Def. Indonesia, 97-64.

One thing stood true after seven days of action in the 2017 SEABA: Gilas Pilipinas is still the best country in the region when it comes to basketball, by a big margin.

They averaged 113 points a game, beating their opponents by an average of 58.7 points. They were the top three-pointing team percentage-wise at 36.4 percent, and the top rebounding and assists-making team with 51.3 RPG and 27.7 APG.

The Philippines was led by five players who averaged in double-digits throughout the tournament. As expected, Andray Blatche carried the team with his 14 PPG, 8 RPG, and 1.4 BPG while shooting close to 60 percent from the floor.

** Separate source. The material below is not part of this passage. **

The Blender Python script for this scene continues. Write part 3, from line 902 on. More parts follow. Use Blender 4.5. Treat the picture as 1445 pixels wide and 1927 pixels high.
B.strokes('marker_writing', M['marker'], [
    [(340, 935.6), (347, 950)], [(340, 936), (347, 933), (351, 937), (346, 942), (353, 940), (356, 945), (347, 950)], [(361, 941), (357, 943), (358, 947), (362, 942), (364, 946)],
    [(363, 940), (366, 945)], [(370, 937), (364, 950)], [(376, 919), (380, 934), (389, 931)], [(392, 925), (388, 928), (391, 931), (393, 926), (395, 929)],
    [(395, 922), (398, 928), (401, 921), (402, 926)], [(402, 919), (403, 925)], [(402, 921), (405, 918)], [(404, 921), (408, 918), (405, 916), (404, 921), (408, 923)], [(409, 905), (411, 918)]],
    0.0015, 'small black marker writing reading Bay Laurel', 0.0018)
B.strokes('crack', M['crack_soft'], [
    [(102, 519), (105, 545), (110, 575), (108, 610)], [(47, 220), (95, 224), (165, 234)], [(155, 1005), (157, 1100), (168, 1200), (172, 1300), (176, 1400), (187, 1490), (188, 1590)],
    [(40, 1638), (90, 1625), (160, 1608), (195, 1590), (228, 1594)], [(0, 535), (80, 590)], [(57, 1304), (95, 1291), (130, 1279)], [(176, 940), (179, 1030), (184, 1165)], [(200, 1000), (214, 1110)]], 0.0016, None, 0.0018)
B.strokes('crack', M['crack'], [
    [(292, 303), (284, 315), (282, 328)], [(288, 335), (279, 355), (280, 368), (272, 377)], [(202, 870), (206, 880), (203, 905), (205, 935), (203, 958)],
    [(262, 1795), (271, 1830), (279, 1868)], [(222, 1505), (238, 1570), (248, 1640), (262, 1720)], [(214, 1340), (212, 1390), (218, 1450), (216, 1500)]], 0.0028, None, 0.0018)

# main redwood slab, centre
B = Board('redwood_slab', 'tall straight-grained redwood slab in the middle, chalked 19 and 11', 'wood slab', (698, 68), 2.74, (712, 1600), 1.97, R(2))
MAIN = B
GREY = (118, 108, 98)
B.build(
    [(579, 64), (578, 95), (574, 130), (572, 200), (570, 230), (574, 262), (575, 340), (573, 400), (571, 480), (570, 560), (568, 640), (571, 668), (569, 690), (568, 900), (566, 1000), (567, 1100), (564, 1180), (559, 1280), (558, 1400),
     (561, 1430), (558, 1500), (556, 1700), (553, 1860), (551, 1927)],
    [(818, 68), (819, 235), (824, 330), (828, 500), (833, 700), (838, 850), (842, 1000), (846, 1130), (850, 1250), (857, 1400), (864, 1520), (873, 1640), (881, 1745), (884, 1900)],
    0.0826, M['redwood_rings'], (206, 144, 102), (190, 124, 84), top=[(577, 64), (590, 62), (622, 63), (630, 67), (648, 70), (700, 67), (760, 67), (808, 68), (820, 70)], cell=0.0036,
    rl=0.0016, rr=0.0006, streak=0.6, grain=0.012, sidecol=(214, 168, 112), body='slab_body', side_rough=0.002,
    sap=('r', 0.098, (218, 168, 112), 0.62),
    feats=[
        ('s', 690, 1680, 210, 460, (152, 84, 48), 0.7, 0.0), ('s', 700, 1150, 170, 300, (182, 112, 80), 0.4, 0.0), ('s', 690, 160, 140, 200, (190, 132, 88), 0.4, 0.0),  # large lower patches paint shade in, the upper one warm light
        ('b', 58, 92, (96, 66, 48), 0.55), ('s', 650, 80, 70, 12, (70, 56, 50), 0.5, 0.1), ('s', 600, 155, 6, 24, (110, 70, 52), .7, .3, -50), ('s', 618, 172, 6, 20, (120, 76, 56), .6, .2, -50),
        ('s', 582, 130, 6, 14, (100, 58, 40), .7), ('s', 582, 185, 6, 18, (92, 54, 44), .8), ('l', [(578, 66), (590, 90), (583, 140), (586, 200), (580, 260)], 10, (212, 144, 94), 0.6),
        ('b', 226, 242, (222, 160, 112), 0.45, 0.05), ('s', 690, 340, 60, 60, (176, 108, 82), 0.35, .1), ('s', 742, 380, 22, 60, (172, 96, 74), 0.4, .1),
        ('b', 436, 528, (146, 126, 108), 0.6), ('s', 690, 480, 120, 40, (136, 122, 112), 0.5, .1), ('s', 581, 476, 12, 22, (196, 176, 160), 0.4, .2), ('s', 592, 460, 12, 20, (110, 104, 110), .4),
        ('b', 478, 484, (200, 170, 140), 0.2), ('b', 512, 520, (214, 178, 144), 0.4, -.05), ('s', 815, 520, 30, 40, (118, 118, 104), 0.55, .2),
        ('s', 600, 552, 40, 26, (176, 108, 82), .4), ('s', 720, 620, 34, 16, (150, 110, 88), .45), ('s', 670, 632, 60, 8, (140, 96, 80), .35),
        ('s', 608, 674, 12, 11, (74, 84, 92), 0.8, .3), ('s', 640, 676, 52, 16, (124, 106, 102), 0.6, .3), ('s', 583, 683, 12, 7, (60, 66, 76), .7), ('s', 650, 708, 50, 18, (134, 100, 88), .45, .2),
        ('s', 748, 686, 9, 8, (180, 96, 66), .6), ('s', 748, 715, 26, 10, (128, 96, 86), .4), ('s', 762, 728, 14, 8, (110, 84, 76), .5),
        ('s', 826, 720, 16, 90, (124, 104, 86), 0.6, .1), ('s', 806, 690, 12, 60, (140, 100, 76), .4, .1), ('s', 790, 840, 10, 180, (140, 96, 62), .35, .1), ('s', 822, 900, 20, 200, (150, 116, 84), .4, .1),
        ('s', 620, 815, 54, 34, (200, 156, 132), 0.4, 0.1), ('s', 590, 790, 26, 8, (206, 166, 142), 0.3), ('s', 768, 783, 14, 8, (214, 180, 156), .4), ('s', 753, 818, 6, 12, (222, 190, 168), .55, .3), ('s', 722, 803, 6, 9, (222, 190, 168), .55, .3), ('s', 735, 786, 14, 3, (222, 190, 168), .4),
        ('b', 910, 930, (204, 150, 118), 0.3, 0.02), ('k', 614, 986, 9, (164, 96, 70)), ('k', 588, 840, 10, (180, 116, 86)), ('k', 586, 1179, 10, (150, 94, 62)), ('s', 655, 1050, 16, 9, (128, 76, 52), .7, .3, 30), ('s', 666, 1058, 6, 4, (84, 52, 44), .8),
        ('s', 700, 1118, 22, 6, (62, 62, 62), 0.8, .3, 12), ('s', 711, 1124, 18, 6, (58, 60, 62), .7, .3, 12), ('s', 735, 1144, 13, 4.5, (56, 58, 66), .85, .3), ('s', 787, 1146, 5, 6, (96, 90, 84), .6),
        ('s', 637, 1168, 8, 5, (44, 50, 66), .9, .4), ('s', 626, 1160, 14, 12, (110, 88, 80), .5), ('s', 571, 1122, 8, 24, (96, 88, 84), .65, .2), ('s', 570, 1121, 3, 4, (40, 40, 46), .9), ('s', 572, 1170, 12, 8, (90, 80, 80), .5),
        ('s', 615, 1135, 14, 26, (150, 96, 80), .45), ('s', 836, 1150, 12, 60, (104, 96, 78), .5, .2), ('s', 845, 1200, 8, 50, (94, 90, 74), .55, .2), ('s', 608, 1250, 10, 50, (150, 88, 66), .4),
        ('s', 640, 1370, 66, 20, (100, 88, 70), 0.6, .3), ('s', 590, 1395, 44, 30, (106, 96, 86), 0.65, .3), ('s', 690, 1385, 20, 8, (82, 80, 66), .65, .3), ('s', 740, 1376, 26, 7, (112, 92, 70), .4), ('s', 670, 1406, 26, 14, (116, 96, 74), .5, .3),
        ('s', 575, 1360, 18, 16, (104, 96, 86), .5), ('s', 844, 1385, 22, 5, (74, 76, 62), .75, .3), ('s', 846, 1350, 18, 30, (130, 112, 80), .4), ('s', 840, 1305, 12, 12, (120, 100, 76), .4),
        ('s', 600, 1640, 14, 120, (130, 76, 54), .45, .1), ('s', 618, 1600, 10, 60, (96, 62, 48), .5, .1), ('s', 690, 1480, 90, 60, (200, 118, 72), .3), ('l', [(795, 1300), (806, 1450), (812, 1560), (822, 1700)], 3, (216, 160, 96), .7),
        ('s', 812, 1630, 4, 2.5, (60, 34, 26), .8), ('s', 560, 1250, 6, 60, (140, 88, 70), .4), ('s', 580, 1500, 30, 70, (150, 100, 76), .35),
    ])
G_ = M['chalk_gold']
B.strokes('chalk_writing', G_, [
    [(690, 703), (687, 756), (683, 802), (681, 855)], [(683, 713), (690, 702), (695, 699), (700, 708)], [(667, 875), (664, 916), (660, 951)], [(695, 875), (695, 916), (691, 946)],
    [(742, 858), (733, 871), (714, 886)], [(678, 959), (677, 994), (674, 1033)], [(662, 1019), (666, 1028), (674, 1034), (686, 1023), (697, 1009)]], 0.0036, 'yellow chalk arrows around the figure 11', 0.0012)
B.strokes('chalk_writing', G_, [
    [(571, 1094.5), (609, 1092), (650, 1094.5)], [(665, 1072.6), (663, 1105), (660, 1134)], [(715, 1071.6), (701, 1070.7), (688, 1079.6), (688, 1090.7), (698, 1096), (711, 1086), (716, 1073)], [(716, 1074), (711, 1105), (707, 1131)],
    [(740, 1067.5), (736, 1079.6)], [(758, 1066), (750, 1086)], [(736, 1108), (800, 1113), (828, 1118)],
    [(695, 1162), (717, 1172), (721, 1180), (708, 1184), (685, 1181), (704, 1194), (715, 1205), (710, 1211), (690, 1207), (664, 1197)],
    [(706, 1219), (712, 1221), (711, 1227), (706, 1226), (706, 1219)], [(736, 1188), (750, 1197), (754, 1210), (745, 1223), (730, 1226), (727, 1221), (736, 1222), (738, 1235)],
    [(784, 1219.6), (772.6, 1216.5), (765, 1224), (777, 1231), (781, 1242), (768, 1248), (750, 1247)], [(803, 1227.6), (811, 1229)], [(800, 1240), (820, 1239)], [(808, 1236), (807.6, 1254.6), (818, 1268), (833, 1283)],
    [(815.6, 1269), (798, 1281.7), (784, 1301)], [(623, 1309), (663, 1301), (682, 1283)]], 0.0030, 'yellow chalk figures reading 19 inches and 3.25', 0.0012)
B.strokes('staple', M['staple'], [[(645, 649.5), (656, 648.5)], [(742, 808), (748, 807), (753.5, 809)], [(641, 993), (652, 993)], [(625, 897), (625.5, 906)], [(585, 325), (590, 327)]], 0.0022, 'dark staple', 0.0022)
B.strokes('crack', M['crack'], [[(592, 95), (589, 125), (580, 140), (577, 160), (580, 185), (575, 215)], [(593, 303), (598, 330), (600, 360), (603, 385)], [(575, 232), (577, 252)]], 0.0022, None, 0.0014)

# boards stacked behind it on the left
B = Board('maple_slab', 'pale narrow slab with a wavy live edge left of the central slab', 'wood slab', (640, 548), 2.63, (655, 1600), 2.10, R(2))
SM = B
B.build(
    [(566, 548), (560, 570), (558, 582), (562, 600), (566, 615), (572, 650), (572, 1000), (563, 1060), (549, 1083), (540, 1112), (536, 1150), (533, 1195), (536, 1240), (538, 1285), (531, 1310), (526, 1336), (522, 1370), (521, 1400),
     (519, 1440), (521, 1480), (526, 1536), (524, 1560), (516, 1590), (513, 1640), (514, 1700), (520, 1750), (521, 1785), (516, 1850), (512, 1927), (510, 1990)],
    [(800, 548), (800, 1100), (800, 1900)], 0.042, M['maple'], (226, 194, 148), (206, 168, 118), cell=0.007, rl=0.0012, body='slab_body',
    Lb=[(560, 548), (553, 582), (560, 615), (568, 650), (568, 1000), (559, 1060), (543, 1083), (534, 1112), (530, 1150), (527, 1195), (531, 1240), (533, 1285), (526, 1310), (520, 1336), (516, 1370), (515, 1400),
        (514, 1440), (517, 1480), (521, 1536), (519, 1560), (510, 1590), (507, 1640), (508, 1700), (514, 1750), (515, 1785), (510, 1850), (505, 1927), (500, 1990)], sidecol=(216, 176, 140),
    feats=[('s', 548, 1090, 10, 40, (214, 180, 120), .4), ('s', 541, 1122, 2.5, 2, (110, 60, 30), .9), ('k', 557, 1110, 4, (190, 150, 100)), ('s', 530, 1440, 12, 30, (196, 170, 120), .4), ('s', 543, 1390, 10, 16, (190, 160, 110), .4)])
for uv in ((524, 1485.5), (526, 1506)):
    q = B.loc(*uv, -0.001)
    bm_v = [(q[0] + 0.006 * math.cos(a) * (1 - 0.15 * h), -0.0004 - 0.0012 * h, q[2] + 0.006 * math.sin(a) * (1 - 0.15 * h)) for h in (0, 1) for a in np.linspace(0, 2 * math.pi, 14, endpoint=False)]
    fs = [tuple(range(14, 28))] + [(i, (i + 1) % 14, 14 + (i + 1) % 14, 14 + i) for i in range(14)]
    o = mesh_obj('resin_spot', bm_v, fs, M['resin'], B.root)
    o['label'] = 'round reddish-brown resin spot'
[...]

Other standouts were Calvin Abueva (13.8 PPG, 5.3 RPG, 2.8 APG, 1.5 SPG) and sharpshooter Matthew Wright (12 PPG, 54.5 percent three-point shooting).

Jamarr Johnson

Indonesia
Record: 5-1
Game results:
Def. Singapore, 71-50.
Def. Malaysia, 63-42.
Def. Thailand, 60-59.
Def. Vietnam, 95-52.
Def. Myanmar, 123-50.
Lost to Philippines, 97-64.

Indonesia was billed as the best team outside of the Philippines heading into the tournament, and the nation did not disappoint.

Save for Gilas, Indonesia defeated all of their opponents by a considerable average margin as well. That was even if naturalized player Jamarr Johnson and Indonesian-American Arki Wisnu were unable to play their first four games.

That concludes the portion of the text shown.